No. Since we don't know when the upper layers (including the journaling layer) 
wants to fsync, we call it everytime. But they pass this information. Chris 
Lightfoot implemented write barriers just before the API was changed, 
together with much of the other stuff I'm talking about.

It's impressive to check his original mail - the scenario with create a 32M 
file + delete it, where delete takes a minute on vanilla and 1 second on his 
patched code. I've downloaded the patch for future reference, even if I don't 
know when I'll have time to look at it.

> > * possibly to use the new 2.6 request layout with scatter/gather I/O, and
> > vectorized I/O on the host
>
> Yeah, this is something I've thought about on occassion but never
> done.
>
> > * while at vectorizing I/O using async I/O
>
> I have that, but haven't merged it since I see no performance benefit
> for some reason.
>
> > * to avoid passing requests on pipes (n.2) - on fast disk I/O becomes
> > cpu-bound.
>
> Right - I cooked up a scheme a while ago that had the requests on a
> list, being removed from one end and added to the other, with some
> minimal number of bytes going across the pipe to ensure a wakeup if
> the other side was possibly asleep.  But I never implemented it.
>
> > * using futexes instead of pipes for synchronization (required for
> > previous one).
>
> Yup - for this, we either need to test the host for futuxes and use
> pipes as a fallback or give up on 2.4 as the host.
>
> > I forgot one thing: remember ubd=mmap?

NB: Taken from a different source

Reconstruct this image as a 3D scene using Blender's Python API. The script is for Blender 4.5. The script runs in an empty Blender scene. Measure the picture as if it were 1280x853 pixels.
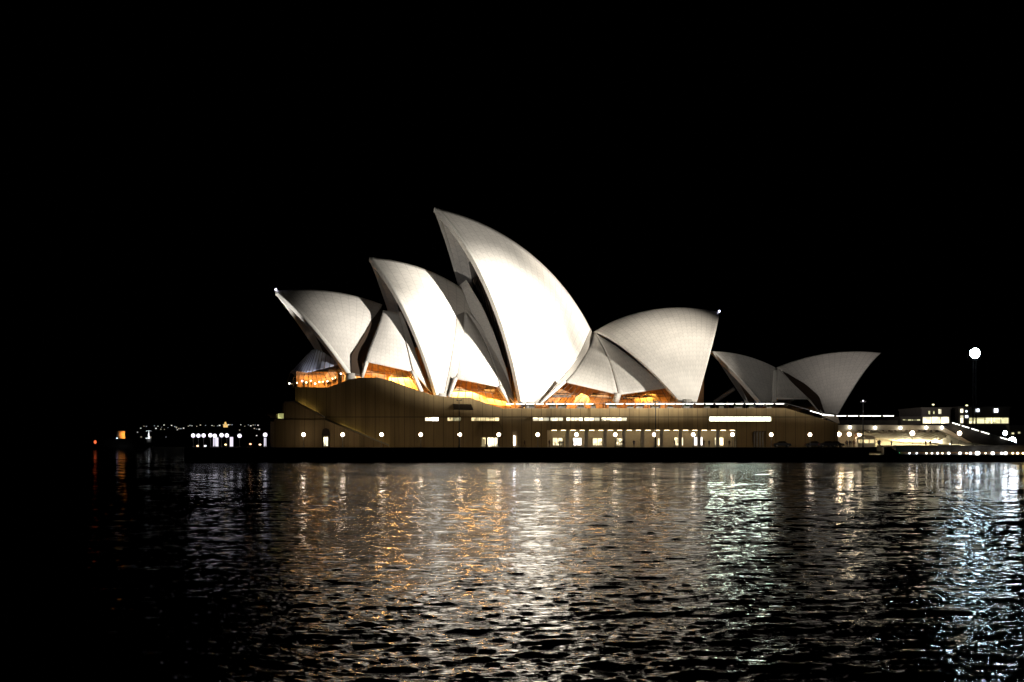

Something like that could have
> > been done using MAP_PRIVATE, so that write had still to be called
> > explicitly but unchanged data was shared with the host.
> >
> > Once a page gets dirty but is then cleaned, sharing it back is
> > difficult - but even without that good savings could be
> > achievable. That's to explore for the very future though.
>
> Interesting idea.  That does avoid the formerly fatal mmap problem.
> If you unmap it, the private copy goes away because it lost its last
> reference, and if you map it again, you get the shared version.
>
> That's a lot of mapping and unmapping though.  I wonder if just
> calling mmap would cause the COWed page to be dropped...
>
> 				Jeff



-- 
Inform me of my mistakes, so I can add them to my list!